There are so many things we could unpack about all this, but one key thing to really internalize is the fact that the God who made us — the Trinity — wants to be known by us.
If you walk by spirituality shops in places like Berkeley or San Francisco, it is common to see slogans like:
“One God, many paths.”
Christianity, Buddhism, Islam, Hinduism — all treated as simply different names for spirituality.
It is also common to hear things in our culture like:
“I don’t think God really cares what church you belong to, as long as you show up.”
That can be seductive.
Now yes, we as Catholics do allow the possibility of those outside our visible community being saved. That is a large topic with important distinctions that we can save for another day.
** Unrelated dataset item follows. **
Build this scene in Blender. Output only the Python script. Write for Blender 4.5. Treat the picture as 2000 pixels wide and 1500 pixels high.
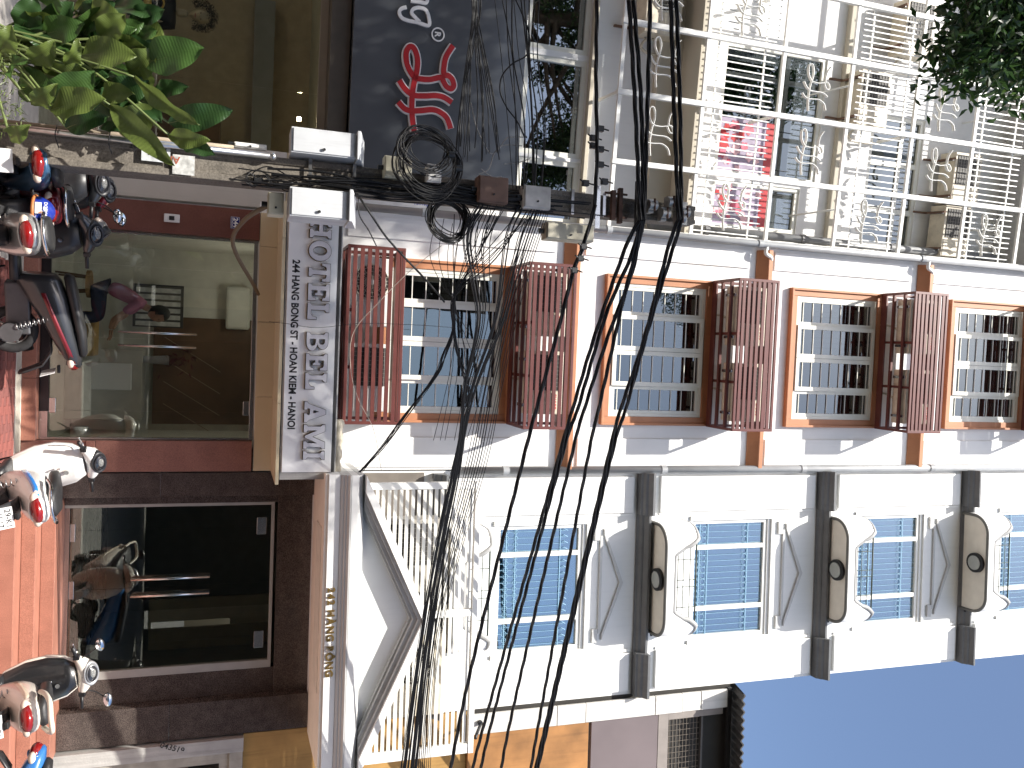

But however God accomplishes that, we believe it ultimately happens through the merits of Jesus Christ, who offers us a share in the divine life of the Trinity.
We have to keep that in mind, because if we reduce God to someone who simply says:
“Hey, chill out. Don’t sweat the specifics,”
then we end up presenting Him as more distant and less interested in being known by us than He truly is.
As the Gospel of John reminds us:
“For God so loved the world that He gave His only begotten Son.”
Before walking the earth, and throughout His earthly ministry, Jesus constantly spoke about His relationship with the Father and the Spirit, and about the intimacy He came to establish between God and humanity.
For example, in John 17:
“Father, the glory which You have given Me I have given to them, that they may be one even as We are one. I in them and You in Me, that they may be perfectly one, so that the world may know that You have sent Me, and have loved them even as You have loved Me.”
It is no wonder that He told His disciples in Matthew 28:
“Go and make disciples of all nations, baptizing them in the name of the Father, and of the Son, and of the Holy Spirit.”
The God we believe in cares about us knowing Him intimately right now, and He put real skin in the game to make it happen.
Not because there was anything we could give Him that He could not give Himself. The Trinity was perfectly happy all on its own before we ever came into being.
It was purely out of gratuitous love that God created us and redeemed us — merely to show forth His goodness and share with us His everlasting happiness in heaven.
And so, for all of us as Christians, let us show gratitude for all that our Lord has done for us.
The fact that He not only loved us into being, but loved us enough to make Himself known to us, and ultimately to give us — as members of Christ’s Body — a share in the divine life of the Trinity, which is the greatest happiness that can possibly be known.